Emotionally disturbed by this memory, Ami comes out to the living room and finally gets a brief moment to speak with Karuna alone.  He asks her doubtfully if she is truly happy (with her marital existence, he is presumably thinking).  But Karuna doesn’t even answer the question and only shows Ami polite indifference.  When Ami asks her for sleeping pills, Karuna gives him her bottle; but seeing the anguished look on his face, she mockingly warns him to take only two pills.

In the morning Ami is informed that his car won’t be fixed that day and that he might as well take the train that evening to his intended destination.  The rest of the day will be spent on an outing and picnic with Bimal and Karuna.  As they travel to the countryside in Bimal’s jeep, Ami has two more flashback memories of his old days with Karuna.  One is about how they happened to meet for the first time on a bus.  Another memory, occasioned during the drive when he sees Karuna’s beautiful hand linger on Bimal’s shoulder, recalls a moment when he used the excuse of reading Karuna’s palm to enjoy the momentary opportunity of just touching her hand. 

3.  At the Station
When they stop for their picnic, Bimal takes a snooze on the grass.  Ami, still in love with Karuna and unable to believe she loves Bimal, uses the opportunity to timidly approach Karuna again.  Karuna is serene but completely unresponsive.  So he hastily pens a note to her asking her to meet him at the train station that evening and run away with him.  He promises her that he won’t be a coward this time.

They drop Ami at the train station, and Ami waits for some time on a bench for the train.  Finally and much to Ami’s excitement, Karuna does come.  But she only asks him to return her sleeping pills that she had earlier given him, and then she departs as the film ends.


The ending of the film may remind some viewers of past masterpieces in a similar vein – the British film, Brief Encounter (1945) and the Chinese classic Spring in a Small Town (1948) – in which already-married individuals meet and develop heartfelt romantic feelings, but spurn them in order to return to their existing families.  However, on this occasion in Kapurush, the ending is more clearly steeped in regret. 

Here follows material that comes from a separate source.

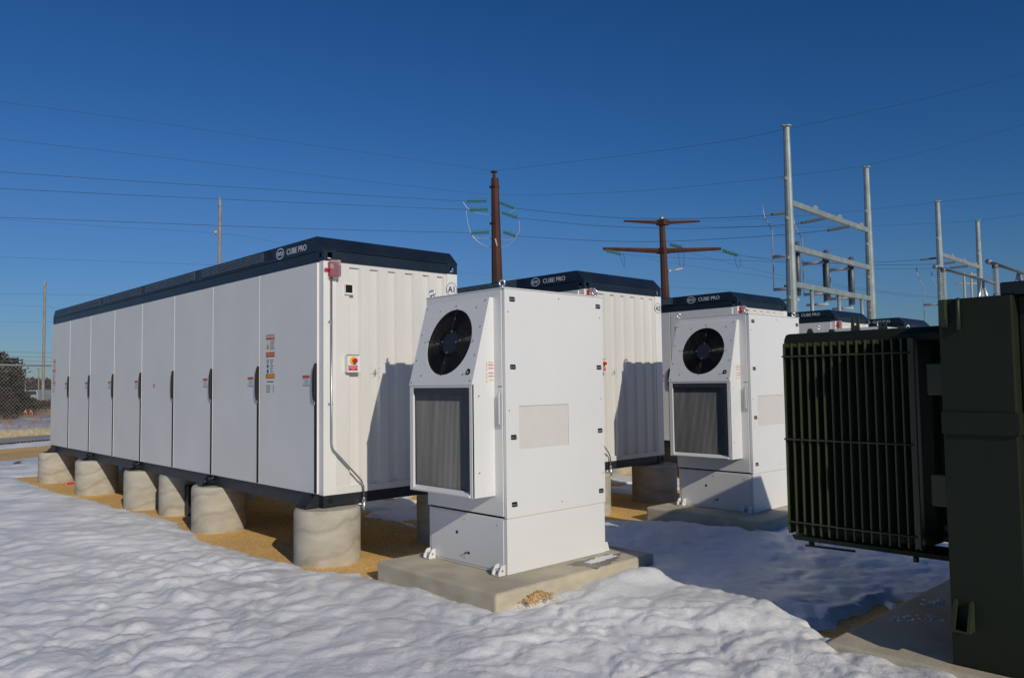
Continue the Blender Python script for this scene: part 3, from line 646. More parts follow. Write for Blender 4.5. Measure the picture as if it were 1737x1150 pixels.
    s = MB(); s.box((xf+.001, fa, gb-.055), (xf+.058, fb, gb-.0005)); s.box((xf+.001, fa, ga), (xf+.058, fa+.045, gb-.055)); s.box((xf+.058, fa, ga), (xf+.064, fb, gb)); s.build('coil_shroud', GASKD, hood)
    # sloping fan panel with a round hole
    us = Vector((xt-xf, 0, zt-zm)); L = us.length; us.normalize(); ns = Vector((-us.z, 0, us.x))
    def S(y, l, off=0.0): return Vector((xf, y, zm)) + us*l + ns*off
    cy, cl, R, N = .622, .425, .335, 56
    inner = [(cy+R*math.cos(2*PI*k/N), cl+R*math.sin(2*PI*k/N)) for k in range(N)]
    outer = []
    for k in range(N):
        c_, s_ = math.cos(2*PI*k/N), math.sin(2*PI*k/N); cand = []
        if c_ > 1e-6: cand.append((y1+.004-cy)/c_)
        if c_ < -1e-6: cand.append((y0-.004-cy)/c_)
        if s_ > 1e-6: cand.append((L-cl)/s_)
        if s_ < -1e-6: cand.append((-.012-cl)/s_)
        q = min(cand); outer.append((cy+q*c_, cl+q*s_))
    cor = [(y1+.004, L), (y0-.004, L), (y0-.004, -.012), (y1+.004, -.012)]
    for (a, b2) in cor:
        k = min(range(N), key=lambda i: (outer[i][0]-a)**2+(outer[i][1]-b2)**2); outer[k] = (a, b2)
    m = MB(); off = .006
    vs = [S(a, b2, off) for a, b2 in outer] + [S(a, b2, off) for a, b2 in inner] + [S(a, b2, -.006) for a, b2 in outer] + [S(a, b2, -.006) for a, b2 in inner]
    fs = []
    for k in range(N):
        q = (k+1) % N; fs += [(k, q, N+q, N+k), (2*N+k, 2*N+q, 3*N+q, 3*N+k), (k, q, 2*N+q, 2*N+k), (N+k, N+q, 3*N+q, 3*N+k)]
    m.add(vs, fs); fp = m.build('fan_panel', WHITEC, hood)
    for (a, b2) in ((.19, .82), (.19, .56), (.185, .28), (.18, .03), (1.09, .80), (1.09, .52), (1.085, .25), (1.09, .02), (.30, .76), (.86, .76), (.62, .80), (.25, .42), (1.0, .44), (.30, .09), (.95, .09)): MB().disc(S(a, b2, .006), ns, .0085, .005, 8).build('screw', ZINC, fp)
    s = MB(); s.disc(S(.235, .115, .0065), ns, .031, .001, 20, 0); s.tube([S(.235, .10, .008), S(.23, .115, .02)], .009, 8, 1); s.build('drain_port', [VOID, BRASS], fp)
    # fan: bell mouth, blades, hub, wire guard
    m = MB(); 
    for (ra, oa, rb, ob) in ((R, .0, R*.985, -.018), (R*.985, -.018, R*.97, -.042)):
        vs = [S(cy+ra*math.cos(2*PI*k/N), cl+ra*math.sin(2*PI*k/N), oa) for k in range(N)] + [S(cy+rb*math.cos(2*PI*k/N), cl+rb*math.sin(2*PI*k/N), ob) for k in range(N)]
        m.add(vs, [(k, (k+1) % N, N+(k+1) % N, N+k) for k in range(N)], 0, True)
    m.add([S(cy+R*.97*math.cos(2*PI*k/N), cl+R*.97*math.sin(2*PI*k/N), -.042) for k in range(N)], [tuple(range(N))], 1)
    m.build('fan_duct', [BLACK, VOID], fp)
    fan = MB(); fan.disc(S(cy, cl, -.040), ns, .118, .032, 32); hub = fan.build('fan_hub', NAVYM, fp, .006)
    s = MB()
    for k in range(5):
        a0 = 2*PI*k/5+.3; vs = []
        for j, rr in enumerate((.11, .2, .3)):
            for q, (da, oo) in enumerate(((-.30+.10*j, -.038), (0+.12*j, -.031), (.28+.16*j, -.022))):
                vs.append(S(cy+rr*math.cos(a0+da), cl+rr*math.sin(a0+da), oo))
        s.add(vs, [(0, 1, 4, 3), (1, 2, 5, 4), (3, 4, 7, 6), (4, 5, 8, 7)], 0, True)
    s.build('fan_blade', BLADE, hub)
    s = MB()
    for j in range(13):
        rr = .125+.0165*j; pts = [S(cy+rr*math.cos(2*PI*k/40), cl+rr*math.sin(2*PI*k/40), .004-.010*(j < 2)) for k in range(41)]
        s.tube(pts, .0022, 4, 0, False)
    for k in range(4):
        a = PI/2*k+.06; s.tube([S(cy+.10*math.cos(a), cl+.10*math.sin(a), .0), S(cy+(R+.01)*math.cos(a), cl+(R+.01)*math.sin(a), .0075)], .004, 5)
    s.build('fan_guard', GUARD, fp)
    for k in range(4): a = PI/2*k+.06; MB().disc(S(cy+.108*math.cos(a), cl+.108*math.sin(a), .002), ns, .010, .006, 10).build('guard_bolt', ZINC, fp)
    # stickers on the hood's near side
    s = MB()
    for j, zz in enumerate((1.975, 1.95, 1.92, 1.875, 1.845, 1.81)):
        s.box((-.075+.008*(j == 5), y0-.0012, zz-.006), (-.012, y0-.0002, zz+.004), (1, 0, 0, 0, 0, 1)[j]); s.add([(-.108, y0-.0011, zz-.02), (-.085, y0-.0011, zz-.02), (-.0965, y0-.0011, zz+.004)], [(0, 1, 2)], 1)
        s.box((-.075, y0-.0011, zz-.016), (-.03-.01*(j % 3), y0-.0002, zz-.012), 2)
    s.build('caution_sticker', [REDP, YELP, PAPER], hood)
    for zz in (1.66, .95): MB().disc((-.20, y0-.0005, zz), (0, -1, 0), .008, .004, 10).build('screw', ZINC, hood)
    # right side door handle seen edge on
    s = MB(); s.tube([(W_, .08, 1.30), (W_+.035, .08, 1.34), (W_+.035, .08, 1.66), (W_, .08, 1.70)], .010, 8); s.tube([(W_, .08, 1.86), (W_+.022, .08, 1.88), (W_+.022, .08, 1.98), (W_, .08, 2.0)], .008, 8); s.build('pull_handle', WHITEC, root)
    return root
STEEL_P = mat('satin_plate', (.5, .51, .52), .4, metal=.2); GASKD = mat('dark_shroud', (.03, .035, .045), .6); BRASS = mat('brass', (.5, .32, .1), .35, metal=.9)
NAVYM = mat('fan_hub_navy', (.008, .013, .028), .7); BLADE = mat('fan_blade_black', (.004, .004, .005), .7, spec=.1); GUARD = mat('black_wire_guard', (.015, .015, .015), .25)
REDP = mat('pale_red_print', (.55, .16, .14), .6); YELP = mat('pale_yellow_print', (.6, .45, .16), .6)
cab = make_cabinet()
cl_ = ['nearest white cooling cabinet in front of the A1 container, round black fan on its hood', 'second white cooling cabinet, on the shaded pad left of the green transformer',
       'third white cooling cabinet, only its pale top showing behind the green transformer', 'farthest white cooling cabinet, almost wholly hidden behind the green transformer']
for i, (x, y) in enumerate(CAB):
    c = cab if i == 0 else copy_tree(cab)
    c.location = (x, y, PADZ); tag(c, cl_[i], 'cooling cabinet', 'white cooling cabinets beside the containers')

# ------------------------------------------------------------------ transformer
TP = ZO-.5                                   # top of its pad
tpad = pad(1.02, -9.6, 4.9, -5.24, .11, 'concrete_pad', 'dark shaded concrete pad under the green transformer', .32)
T = empty('transformer', (1.149, -6.039, .3454)); T.scale = (.945, .945, .945); tag(T, 'dark olive green transformer with finned radiator bank at the right edge', 'transformer')
t = MB(); t.box((.0, -.46, -.248), (3.3, 0, 2.28)); t.box((.12, -2.9, -.248), (3.3, -.46, 2.28)); t.build('tank', GREEN, T, .012)
t = MB(); t.box((-.02, -.47, 1.34), (.0, -.0, 1.49)); t.box((.0, -.47, 1.34), (.119, -.461, 1.49)); t.box((.10, -2.9, 1.34), (.1195, -.47, 1.49)); t.build('flange_band', GREEN, T)
t = MB(); t.box((.04, -2.6, 2.281), (3.1, -.38, 2.37)); t.build('tank_lid', GREEND, T, .01)
t = MB(); t.box((.09, -.9, .38), (.119, -.48, 1.12)); t.build('niche_shade_plate', GREEND, T, .008)  # dark plate stands in for a niche, its shade put into the colour
GREENL = mat('olive_green_pale', (.025, .038, .013), .5, var=.3, scale=9)  # paler, mottled olive for the lugs and cable pipe
t = MB(); pf = [(-.0005, .01), (-.0005, .21), (-.03, .20), (-.11, .03), (-.11, .01)]; t.prism(pf, 1, -.05, -.03); t.prism(pf, 1, -.15, -.13); t.box((-.11, -.13, .01), (-.0005, -.05, .022)); t.build('jacking_lug', GREENL, T)
t = MB(); t.box((-.05, -.065, 2.13), (-.0005, -.02, 2.27)); t.prism([(-.0005, 2.13), (-.05, 2.13), (-.0005, 2.08)], 1, -.065, -.02); t.build('lifting_lug', GREENL, T, .006)
t = MB(); t.tube([(-.018, -.135, 2.06), (-.018, -.135, 2.26), (.0, -.135, 2.275)], .013, 8); t.build('cable_pipe', GREENL, T)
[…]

In fact this film is a melancholy reminder that one usually has only one fleeting moment to seize a magical, loving opportunity.  Ami had done it on the bus, but the risk level was low on that occasion.  But at the critical time when Karuna had come to him, he had blown his big chance.  There are almost never any second chances.  And now, as Karuna reminds Ami at one point, they had both changed since those old days.  She now seems to have made her peace with her now comfortable existence.  Perhaps this is more of a trait among women.  I am reminded of  the protagonist’s fatalistic comment in Saul Bellow’s novel Herzog [4] –
"when a woman was done with a man she was done with him utterly."
And yet, we have to ask ourselves why Karuna bothered to come to the train station just to retrieve her bottle of sleeping pills.  Was she still bitter and doing this just to torture Ami?  It is possible, but I don’t think so. I think she was offering Ami a second chance.  By boldly coming to him at the station, she was offering him another opportunity to “seize the day”. What Ami should have done was to passionately embrace her. Of course, there were risks to this, and he never took risks.  She took all the risks (a common feminine theme in Ray’s films), and she may have been waiting for a passionate assertion of his love for her.  But he held back and thereby confirmed his nature as a coward.
★★★½

Notes:
  1. Marie Seton, Portrait of a Director: Satyajit Ray, (1971), Indiana University Press, pp. 143, 199-201.
  2. Chale Nafus, “KAPURUSH (THE COWARD)”, Austin Film Society, (2014).  
  3. “Myers Briggs Type Indicator”, Wikipedia, (27 January 2017).    
  4. Saul Bellow, Herzog, Viking Press, (1964).